Welcome to 2017!
Or, should I say 1903?
Why Wait for Puppet Pachyderms
When We Offer You the Real thing!
That should be a banner line on all circus ads for the show(s) still daring to present living breathing elephants. Kelly-Miller Circus, said to have signed on with one of the Friscos working a trio o f Big Guys, might make it work. For, per the show’s former general manager, James Royal, in the small towns were the circus of John Ringling North II likes to pitch canvas, “the customers like traditional circus. It still appeals to people of all ages and demographic factors.”
More from Sir Royal, below...
How authentic, The Circus 1903?
Yes, the posters look very enticing, indeed. But, from one review I read, with high hopes at the start, the stage affair sounds maybe more artsy than authentic. Like, say a, mixture of old time imagery and costumes with new time Cirque du Soleil posturing and contorting, etc. I was set on going down to LA in February to take in a performance at the Pantages Theatre. Not so sure now. They have themselves booked across the U.S. through a slew of big cities, making a 12-day appearance in New York at the Madison Square Garden Theatre, April 5-16.
Puppet PETA Protesters?
Why not. After all, to be true to their progressive opposition to circus animal acts of all kinds, dare such a liberal — the sort to whom, I’d guess, this show is being marketed, patronize a show that celebrates performing elephants in any form? Is such chic patronage, therefore, not an act of philosophical hypocrisy? (Somebody, check the Constitution, please.) If you cheer the imagery of a circus staple fast disappearing, do you not embrace the actuality of it? I take heart in Circus 1903's glowing embracement of elephant acts of yore.
Surfing dogs at the Rose Parade
Yes, and what a hoot, and just another circusy manifestation on the edges, proving the enduring appeal of true circus itself. I’m hoping that President-Elect Tweetie Trump will take in a real circus, make a big Tweet over it, and make it okay once again for the public to do likewise. Do you remember the Trump Tent, as it was called --- when, as I fuzzily recall, Mr. T. funded a new big top for Big Apple Circus?
Royally Speaking ...
James Royal, who has managed both the Big Apple and Kelly Miller tops, had a lot to share with me on the challenges facing today’s owners, and I intend to reprint his full e-mal to me in the coming weeks. For now, suffice it to cover a few points that caught my eye:
Big Apple Circus’s Big Operation: “Moving the show was extremely expensive ... The show moved on 33 semis, plus vans, pickups and Rvs ... The show could do good business in a smaller venue such as Charleston ... but the cost of getting it there was huge."

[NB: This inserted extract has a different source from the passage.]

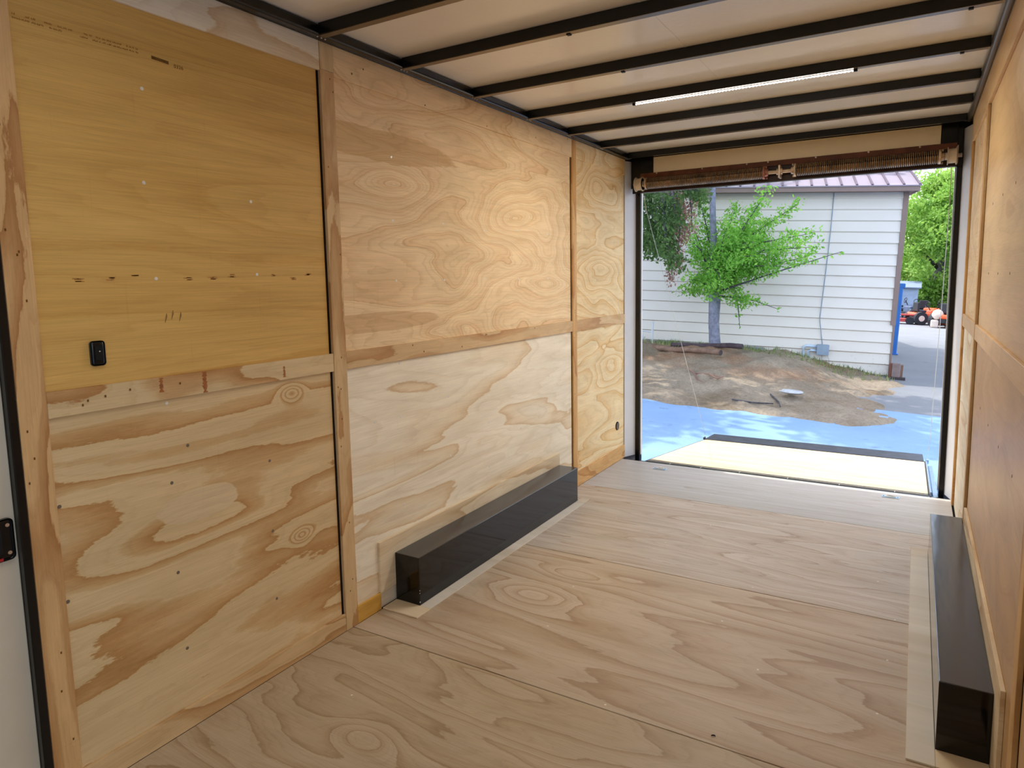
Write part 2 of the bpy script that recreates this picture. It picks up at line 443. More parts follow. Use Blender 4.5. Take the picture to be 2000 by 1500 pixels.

Did you know they took their air-conditioning units on the road? Now I do. Another two semis, fork life and separate generator, details Jim. Now, do you see why they are bankrupt?
North and Royal. They ended their partnership at the end of 2015
Kelly Miller’s banner season, when? Seems it was 2012, during a presidential election year, when, by tradition, big top biz usually drops. “For us that season, it was the reverse We had our best season.“
How very interesting. The DVD of the 2012 show, which I just reviewed, a few scrolls down, with high marks — might that show have been a big part of the reason? I did not ask Jim.
Jim’s reports that Culpepper & Merriweather Circus, which now employs him, had a good season.
.
The Peterson Peanut Test
I am really stretching it here by making a good sign of the fact that, before the end of the Kelly Miller season just passed, per John II in his note to me,“Petersen Peanut Co ran out of peanuts. So, no nuts." He always enclosed, with his new DVD, a package of Peterson's finest.
Somewhere, somehow, someway, there are evidently still hordes of people with a lingering yen for the common peanut. But not the sparse crowds who turned out to see Kelly Miller in 2016. When I asked Brenda Rawls about how the year had been, by phone — I had called to see how I could send JRN II a thank you note, Brenda answered with a long sigh. “This was a down year”.
And then she added, with a good Hugo Byrd Chirp. “But, we’re going out!”